▶ [Directive]:
Images should be left out, and everything else in the listing reproduced exactly.

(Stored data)
>> start

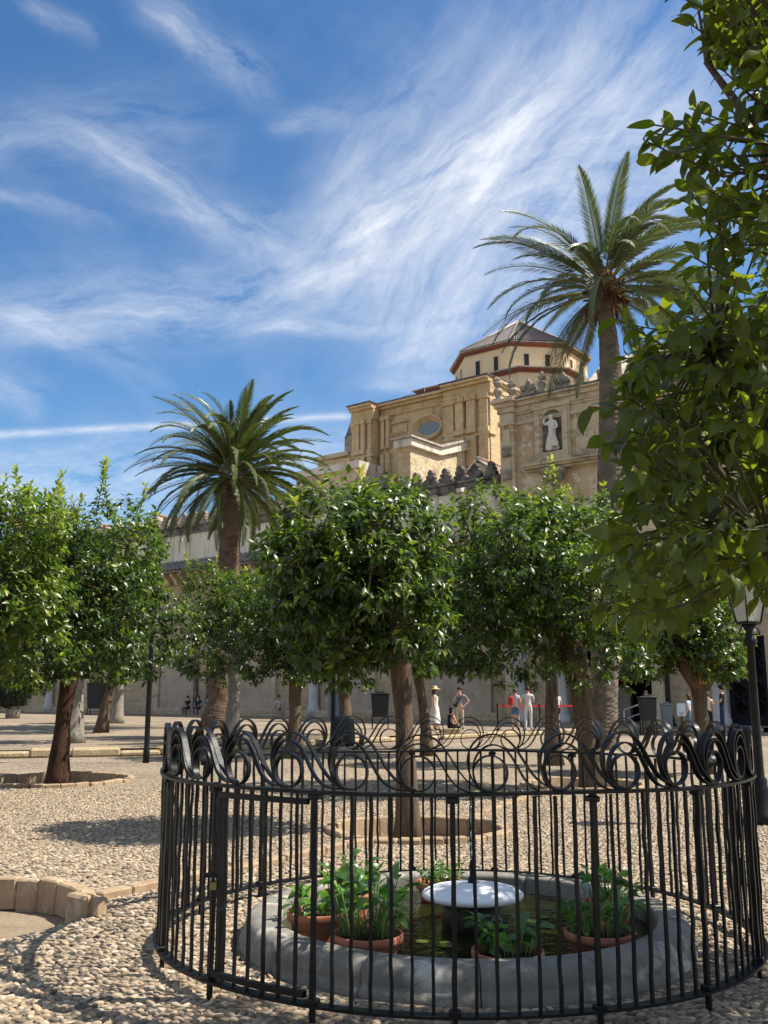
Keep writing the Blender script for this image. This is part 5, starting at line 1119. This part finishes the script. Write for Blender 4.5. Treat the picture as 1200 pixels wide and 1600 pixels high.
def bin_(px, py, z, wd, h, stand, label, body='binblack'):
    p = GP(px, py, z); e = empty('litter_bin', p, label, 'litter bin', 'litter bins in the courtyard'); b = MB()
    if stand:
        for sx in (-1, 1):
            for sy in (-1, 1): b.box(p+Vector((sx*wd*.42, sy*wd*.3, stand/2)), .05, .05, stand)
            b.box(p+Vector((sx*wd*.42, 0, stand*.5)), .04, wd*.6, .04)
        b.box(p+Vector((0, -wd*.3, stand*.5)), wd*.8, .04, .04); b.build('stand', M['iron'], e)
    b = MB(); b.prism([(-wd*.42, stand), (wd*.42, stand), (wd*.5, stand+h), (-wd*.5, stand+h)], wd*.7, o=p-Vector((0, wd*.35, 0))); b.build('bin_body', M[body], e, bevel=.03)
    b = MB(); b.box(p+Vector((0, 0, stand+h+.03)), wd*1.08, wd*.8, .07); b.box(p+Vector((0, 0, stand+h+.1)), wd*.5, wd*.5, .07); b.build('lid', M[body], e, bevel=.02)
bin_(594, 1139, .2, .8, .95, .5, 'black litter bin on a metal stand left of the centre trunk')
bin_(524, 1124, .2, .85, 1.5, 0, 'dark grey wheeled bin by the wall with a white bag on top', 'cloth_grey')
q = GP(524, 1124, .2); b = MB(); b.lathe(q+Vector((0, 0, 1.62)), [(.3, 0), (.42, .12), (.36, .3), (.1, .4)], 9); tag(b.build('rubbish_bag', M['cloth_white']), 'white rubbish bag lying on the dark grey wheeled bin', 'bag')
bin_(150, 1117, .2, 1.3, 1.75, .45, 'black litter bin standing by the far left wall behind the slanting trunk')
bin_(1014, 1149, 0, .68, .9, .6, 'dark litter bin on a stand in front of the seated auburn haired woman')
bin_(1043, 1140, .2, .45, 1.0, 0, 'grey box bin at the foot of the stone pillar near the dark doorway', 'cloth_grey')
p = GP(535, 1166, 0); b = MB(); b.lathe(p, [(.36, 0), (.42, .1), (.40, .6), (.34, .85), (.2, .95), (.06, 1.0)], 12, sxy=(1, .8)); b.box(p+Vector((-.3, -.2, .5)), .12, .12, .5); tag(b.build('rubbish_sack', M['binblack']), 'black rubbish sack at the foot of the thin lamp post left of centre', 'sack')
def post_(px, py, lb, z=.2):
    p = GP(px, py, z); b = MB(); b.lathe(p, [(.16, 0), (.16, .03), (.03, .06), (.03, .98), (.05, 1.0), (.05, 1.06)], 12); tag(b.build('barrier_post', M['iron']), lb, 'barrier post', 'barrier posts holding the red tape'); return p+Vector((0, 0, .97))
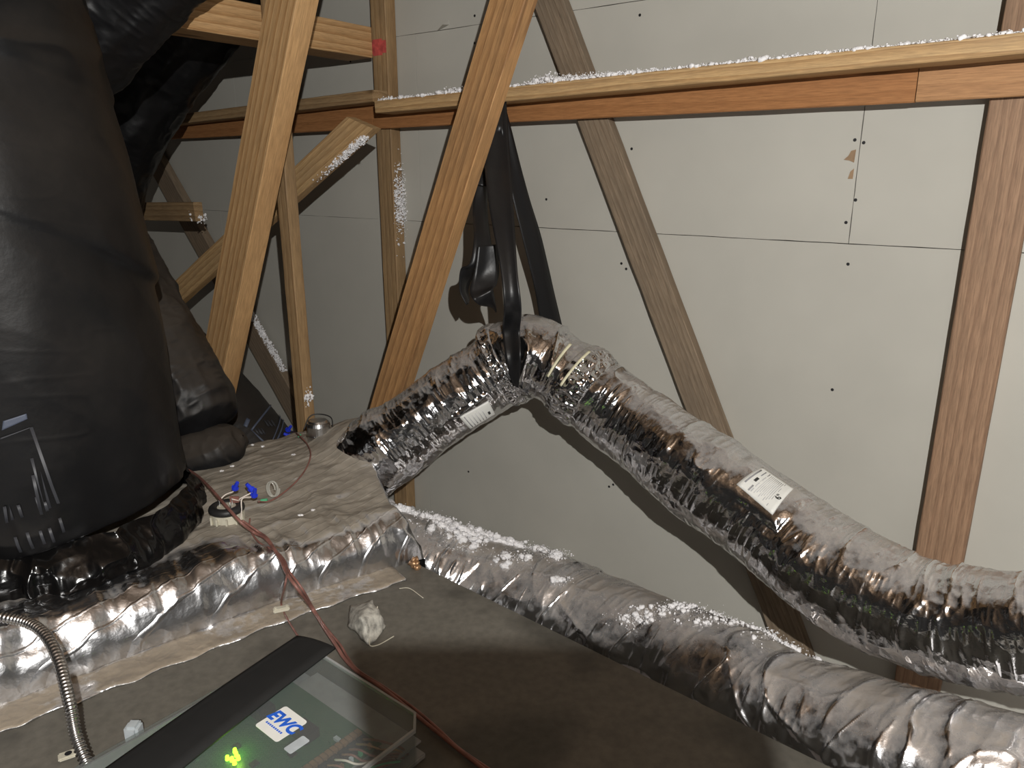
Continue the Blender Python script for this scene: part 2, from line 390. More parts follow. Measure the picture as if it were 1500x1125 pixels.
    def patch(s, name, S0, S1, t0, t1, off, mat, parent, n=10, m=10, thick=0.0006, corners=None):
        if corners is not None:
            (a, b, c, d) = corners; uu, vv = np.meshgrid(np.linspace(0, 1, n), np.linspace(0, 1, m), indexing='ij')
            SS = (1 - uu) * (1 - vv) * a[0] + uu * (1 - vv) * b[0] + uu * vv * c[0] + (1 - uu) * vv * d[0]
            TT = (1 - uu) * (1 - vv) * a[1] + uu * (1 - vv) * b[1] + uu * vv * c[1] + (1 - uu) * vv * d[1]
        else: SS, TT = np.meshgrid(np.linspace(S0, S1, n), np.linspace(t0, t1, m), indexing='ij')
        A = s.pt(SS, TT, off).reshape(-1, 3); B = s.pt(SS, TT, off - thick).reshape(-1, 3)
        return slab(name, A, B, n, m, mat, parent)
def slab(name, A, B, n, m, mat, parent, smooth=True):
    i = np.arange(n - 1)[:, None]; j = np.arange(m - 1)[None, :]
    q = np.stack([i * m + j, (i + 1) * m + j, (i + 1) * m + j + 1, i * m + j + 1], -1).reshape(-1, 4); k = n * m
    qb = q[:, ::-1] + k; side = []
    for a in range(n - 1): side += [[a * m, a * m + k, (a + 1) * m + k, (a + 1) * m], [(a + 1) * m + m - 1, (a + 1) * m + m - 1 + k, a * m + m - 1 + k, a * m + m - 1]]
    for b in range(m - 1): side += [[b + 1, b + 1 + k, b + k, b], [(n - 1) * m + b, (n - 1) * m + b + k, (n - 1) * m + b + 1 + k, (n - 1) * m + b + 1]]
    me = mesh_np(name, np.vstack([A, B]), np.vstack([q, qb, side])); o = link(name, me, mat, parent, smooth); return o
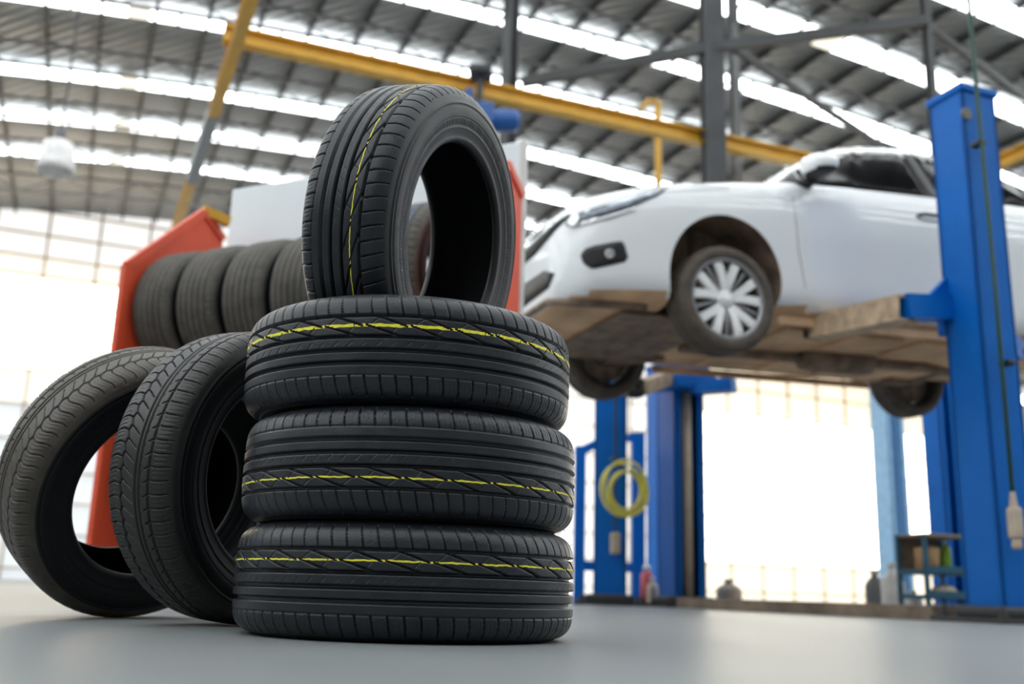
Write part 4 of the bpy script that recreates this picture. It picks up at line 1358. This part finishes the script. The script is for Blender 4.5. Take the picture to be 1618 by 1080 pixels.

>> end

▶ [Output for this exercise]:
Keep writing the Blender script for this image. This is part 5, starting at line 1119. This part finishes the script. Write for Blender 4.5. Treat the picture as 1200 pixels wide and 1600 pixels high.
def bin_(px, py, z, wd, h, stand, label, body='binblack'):
    p = GP(px, py, z); e = empty('litter_bin', p, label, 'litter bin', 'litter bins in the courtyard'); b = MB()
    if stand:
        for sx in (-1, 1):
            for sy in (-1, 1): b.box(p+Vector((sx*wd*.42, sy*wd*.3, stand/2)), .05, .05, stand)
            b.box(p+Vector((sx*wd*.42, 0, stand*.5)), .04, wd*.6, .04)
        b.box(p+Vector((0, -wd*.3, stand*.5)), wd*.8, .04, .04); b.build('stand', M['iron'], e)
    b = MB(); b.prism([(-wd*.42, stand), (wd*.42, stand), (wd*.5, stand+h), (-wd*.5, stand+h)], wd*.7, o=p-Vector((0, wd*.35, 0))); b.build('bin_body', M[body], e, bevel=.03)
    b = MB(); b.box(p+Vector((0, 0, stand+h+.03)), wd*1.08, wd*.8, .07); b.box(p+Vector((0, 0, stand+h+.1)), wd*.5, wd*.5, .07); b.build('lid', M[body], e, bevel=.02)
bin_(594, 1139, .2, .8, .95, .5, 'black litter bin on a metal stand left of the centre trunk')
bin_(524, 1124, .2, .85, 1.5, 0, 'dark grey wheeled bin by the wall with a white bag on top', 'cloth_grey')
q = GP(524, 1124, .2); b = MB(); b.lathe(q+Vector((0, 0, 1.62)), [(.3, 0), (.42, .12), (.36, .3), (.1, .4)], 9); tag(b.build('rubbish_bag', M['cloth_white']), 'white rubbish bag lying on the dark grey wheeled bin', 'bag')
bin_(150, 1117, .2, 1.3, 1.75, .45, 'black litter bin standing by the far left wall behind the slanting trunk')
bin_(1014, 1149, 0, .68, .9, .6, 'dark litter bin on a stand in front of the seated auburn haired woman')
bin_(1043, 1140, .2, .45, 1.0, 0, 'grey box bin at the foot of the stone pillar near the dark doorway', 'cloth_grey')
p = GP(535, 1166, 0); b = MB(); b.lathe(p, [(.36, 0), (.42, .1), (.40, .6), (.34, .85), (.2, .95), (.06, 1.0)], 12, sxy=(1, .8)); b.box(p+Vector((-.3, -.2, .5)), .12, .12, .5); tag(b.build('rubbish_sack', M['binblack']), 'black rubbish sack at the foot of the thin lamp post left of centre', 'sack')
def post_(px, py, lb, z=.2):
    p = GP(px, py, z); b = MB(); b.lathe(p, [(.16, 0), (.16, .03), (.03, .06), (.03, .98), (.05, 1.0), (.05, 1.06)], 12); tag(b.build('barrier_post', M['iron']), lb, 'barrier post', 'barrier posts holding the red tape'); return p+Vector((0, 0, .97))
Continue the Blender Python script for this scene: part 2, from line 390. More parts follow. Measure the picture as if it were 1500x1125 pixels.
    def patch(s, name, S0, S1, t0, t1, off, mat, parent, n=10, m=10, thick=0.0006, corners=None):
        if corners is not None:
            (a, b, c, d) = corners; uu, vv = np.meshgrid(np.linspace(0, 1, n), np.linspace(0, 1, m), indexing='ij')
            SS = (1 - uu) * (1 - vv) * a[0] + uu * (1 - vv) * b[0] + uu * vv * c[0] + (1 - uu) * vv * d[0]
            TT = (1 - uu) * (1 - vv) * a[1] + uu * (1 - vv) * b[1] + uu * vv * c[1] + (1 - uu) * vv * d[1]
        else: SS, TT = np.meshgrid(np.linspace(S0, S1, n), np.linspace(t0, t1, m), indexing='ij')
        A = s.pt(SS, TT, off).reshape(-1, 3); B = s.pt(SS, TT, off - thick).reshape(-1, 3)
        return slab(name, A, B, n, m, mat, parent)
def slab(name, A, B, n, m, mat, parent, smooth=True):
    i = np.arange(n - 1)[:, None]; j = np.arange(m - 1)[None, :]
    q = np.stack([i * m + j, (i + 1) * m + j, (i + 1) * m + j + 1, i * m + j + 1], -1).reshape(-1, 4); k = n * m
    qb = q[:, ::-1] + k; side = []
    for a in range(n - 1): side += [[a * m, a * m + k, (a + 1) * m + k, (a + 1) * m], [(a + 1) * m + m - 1, (a + 1) * m + m - 1 + k, a * m + m - 1 + k, a * m + m - 1]]
    for b in range(m - 1): side += [[b + 1, b + 1 + k, b + k, b], [(n - 1) * m + b, (n - 1) * m + b + k, (n - 1) * m + b + 1 + k, (n - 1) * m + b + 1]]
    me = mesh_np(name, np.vstack([A, B]), np.vstack([q, qb, side])); o = link(name, me, mat, parent, smooth); return o
Write part 4 of the bpy script that recreates this picture. It picks up at line 1358. This part finishes the script. The script is for Blender 4.5. Take the picture to be 1618 by 1080 pixels.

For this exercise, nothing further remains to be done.